The Bellona Club is one of several private clubs that Lord Peter Wimsey belongs to. On Armistice Day, he is there when they discover that General Fentiman is not dozing by the fire but dead. The time of death is important because the General’s rich sister had just died. If he died before her, then her money would go mostly to a distant young woman relative who lived with her. If he died after, then most of the money would go to him and from him to his grandsons, both veterans of the Great War and members of the Bellona Club. The elder, Robert, is hearty and well liked. The younger, George, is fragile in mind and body after being gassed in the war. Their lawyer asks Peter to investigate, who thinks, “The War pressed hard upon imaginative men in responsible positions.” (14, Bourbon Street Books.) Peter has episodes of PTSD and shell shock, which was shown in Whose Body? This thought sets up one of the threads of the book, the tension between the generations of older men who had been to war, and younger men who are damaged in body or psyche to a degree that the older generation doesn’t seem to empathize with or even want to acknowledge. Sayers, though, shows how damaged the new generation is: Tin Tummy Challoner takes the rattled George out of the room, (6) They move the body, but Culyer can’t help, as he only has one sound arm.

The Cathie Bleck illustration, a good summary, if not quite accurate, what with desk and body away from the fire.

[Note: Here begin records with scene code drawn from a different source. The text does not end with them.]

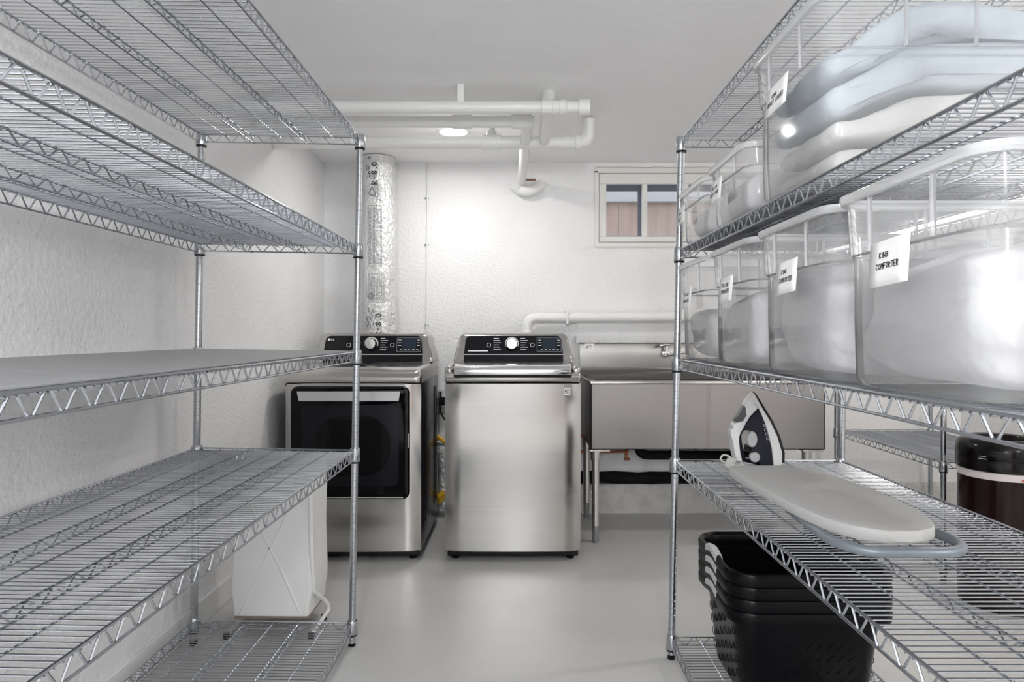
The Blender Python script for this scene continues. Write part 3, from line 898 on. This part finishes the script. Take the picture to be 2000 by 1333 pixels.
def seg(th0, z0, th1, z1, wd=.003):
    n = max(1, int(abs(th1-th0)/.08))
    for i in range(n):
        a0 = th0+(th1-th0)*i/n; a1 = th0+(th1-th0)*(i+1)/n; za = z0+(z1-z0)*i/n; zb = z0+(z1-z0)*(i+1)/n
        R = .1172
        A = Vector((a0*R, za)); B = Vector((a1*R, zb)); D = (B-A).normalized(); Nn = Vector((-D.y, D.x))*wd/2
        q = [A-Nn, B-Nn, B+Nn, A+Nn]
        d2.add([(cx+R*math.cos(p.x/R), cy+R*math.sin(p.x/R), p.y) for p in q], [(0,1,2,3)], False)
a0, a1 = TH(-118), TH(-72)
# boxed text blocks
for (b0, b1, z0, z1) in ((TH(-112),TH(-72),1.56,1.93),(TH(-112),TH(-62),1.34,1.51)):
    for s_ in ((b0,z0,b1,z0),(b0,z1,b1,z1),(b0,z0,b0,z1),(b1,z0,b1,z1)): seg(*s_, wd=.0022)
    rows = 9; rnd = random.Random(3)
    for r_ in range(rows):
        th = b0+(b1-b0)*(r_+.7)/(rows+.6); z = z0+.012
        while z < z1-.02:
            ln_ = rnd.uniform(.006,.022); seg(th, z, th, min(z+ln_, z1-.01), wd=.0028); z += ln_+.006
# triangle of arrows
tri = [(TH(-112),2.00),(TH(-88),1.985),(TH(-100),2.045)]
for i in range(3): seg(tri[i][0], tri[i][1], tri[(i+1)%3][0], tri[(i+1)%3][1], .006)
rnd = random.Random(9)
for r_ in range(3):
    z = 1.96
    while z < 2.05: seg(TH(-84+5*r_), z, TH(-84+5*r_), z+.012, .003); z += .018
d2.build('duct_fine_print', 'inksoft', duct); d2 = MB()
# listing mark
for k in range(18):
    a, b = 2*PI*k/18, 2*PI*(k+1)/18
    seg(TH(-104)+.13*math.cos(a), 1.378+.017*math.sin(a), TH(-104)+.13*math.cos(b), 1.378+.017*math.sin(b), .003)
for k in range(14):
    th = TH(-104+3*rnd.uniform(-6,8)); z = rnd.uniform(1.18,1.30); seg(th, z, th+rnd.uniform(-.1,.1), z+rnd.uniform(.01,.03), .005)
strokes(d2, 'UL', .016, dfn(TH(-101), 1.368), wd=.14)
d2.build('duct_fine_print', 'inksoft', duct); d2 = MB()
for k in range(10):
    th = TH(-112+rnd.uniform(-8,8)); z = rnd.uniform(2.10,2.22); seg(th, z, th+rnd.uniform(-.08,.08), z+rnd.uniform(.01,.02), .006)
d2.build('duct_fine_print', 'inksoft', duct)
# thin conduit
cd = thing('wall_conduit', 'thin white vertical conduit on the back wall right of the duct', 'conduit', (-.600, WALL_Y-.008, 0))
MB().tube([(0,0,1.16),(.004,0,1.75),(.008,0,CEIL)], .0065, 8).build('tube', 'pipe', cd)
for z in (1.20, 2.02, 1.72): MB().rbox(-.012,.014,-.004,.008,z-.005,z+.005,.001).build('clip', 'greypipe', cd)

# ------------------------------------------------------------------ ceiling pipes
def coupling(mb, p, axis, r, l):
    a = Vector(axis)*l/2; p = Vector(p)
    mb.tube([p-a, p-a*.9, p+a*.9, p+a], [r*.94, r, r, r*.94], 20)
p1 = thing('ceiling_pipe', 'foremost white drain pipe under the ceiling, ending in a capped fitting at right', 'pipe')
y, z, r = 2.95, 2.151, .0275
xl = ROOM_X0+.002
MB().tube([(xl,y,z),(.285,y,z)], r, 24).build('pipe_run', 'pipe', p1)
m = MB(); coupling(m, (.120,y,z), (1,0,0), .033, .05); m.tube([(.095,y,z),(.205,y,z)], .031, 24); coupling(m, (.190,y,z), (1,0,0), .033, .03); coupling(m, (.285,y,z), (1,0,0), .034, .05); m.build('fitting', 'pipe', p1)
m = MB(); m.tube([(.125,y+.03,z+.02),(.135,y+.10,CEIL)], .030, 20); m.build('riser', 'pipe', p1)
m = MB(); m.tube([(.125,y,z),(.125,y+.50,z-.02)], .028, 20); m.build('branch', 'pipe', p1)
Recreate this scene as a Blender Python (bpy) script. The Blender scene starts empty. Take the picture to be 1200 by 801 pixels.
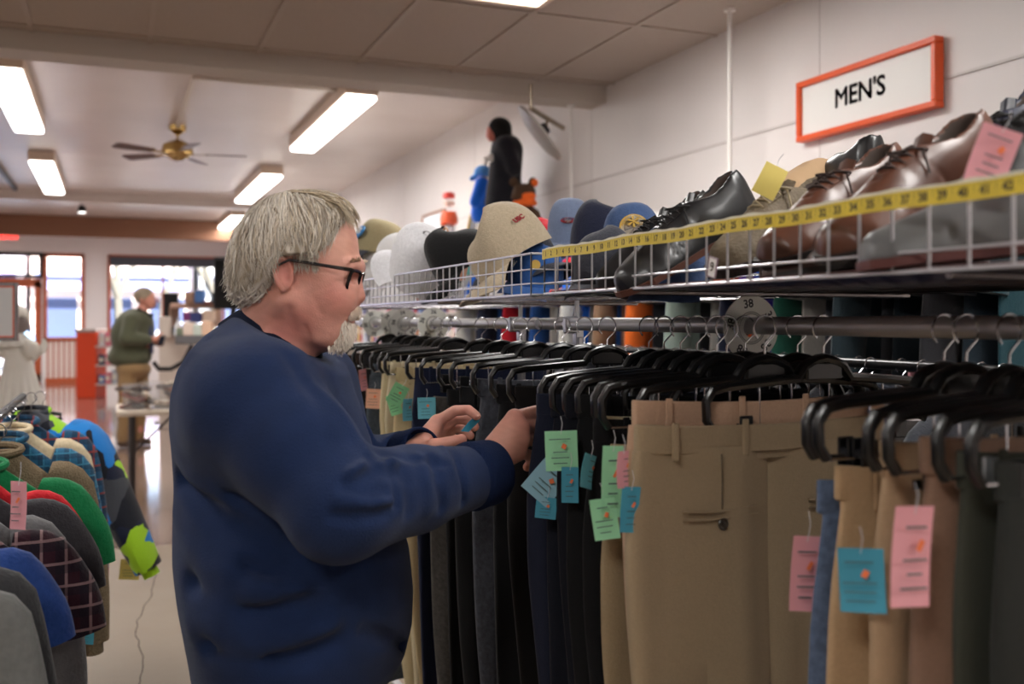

There is much harrumphing by characters like the lawyer, Murbles, the grouch Wetheridge, and Colonel Marchbanks, whose son died during the war and who meets each year with his son’s friends for dinner, that the old days and ways were better, and the new generation is a “soft” in a bad way. There’s an amusing exchange between Wetheridge and Wimsey, where the former complains about advertisers (39. Sayers worked in advertising until her books made enough money for her to quit her job), and the service in the club, until he accidentally admits to calling a friend who lost his son every year. “Wetheridge, having unexpectedly displayed this softer side of his character, relapsed into a snorting silence” and “grumbled his way through the end of lunch.” (40)

Positively spooky first US edition cover, Payson & Clarke, Ltd.

Peter takes one of Fentiman’s boots to his scientist buddy, the 1920’s version of Quincy or CSI, James Lubbock, a grouchy older man who complains about how easy it is to murder people. “it’s surprising how wasteful people are with their drugs. You can’t teach ‘em. An office-boy who was as incompetent as the average murderer would be sacked with a kick in the bottom.” (58)

Peter leaves the boot behind, because “a fellow looks such a fool carrying a boot about.” (58 Say that last bit aloud; it’s cleverly poetic.) He thinks to visit George and his wife Sheila, but recalls in time that dropping in would mean they’d need to offer him food, which they don’t have because they’re poor, so he goes to one of his other clubs and has “a Sole Colbert very well cooked, with a bottle  Liebfraumilch (a semisweet white German wine), an Apple Charlotte and a light savory to follow, and black coffee and a rare old brandy to top up with—a simple and satisfactory meal which left him in the best of tempers.” (60-61) Money can’t cure PTSD, but it can make it more pleasant, as does Peter’s manservant Bunter “who looks after me like a mother.” (63)

By the end of this section, a reader will know that something is hinky with the body and time of death, but who did what, and when?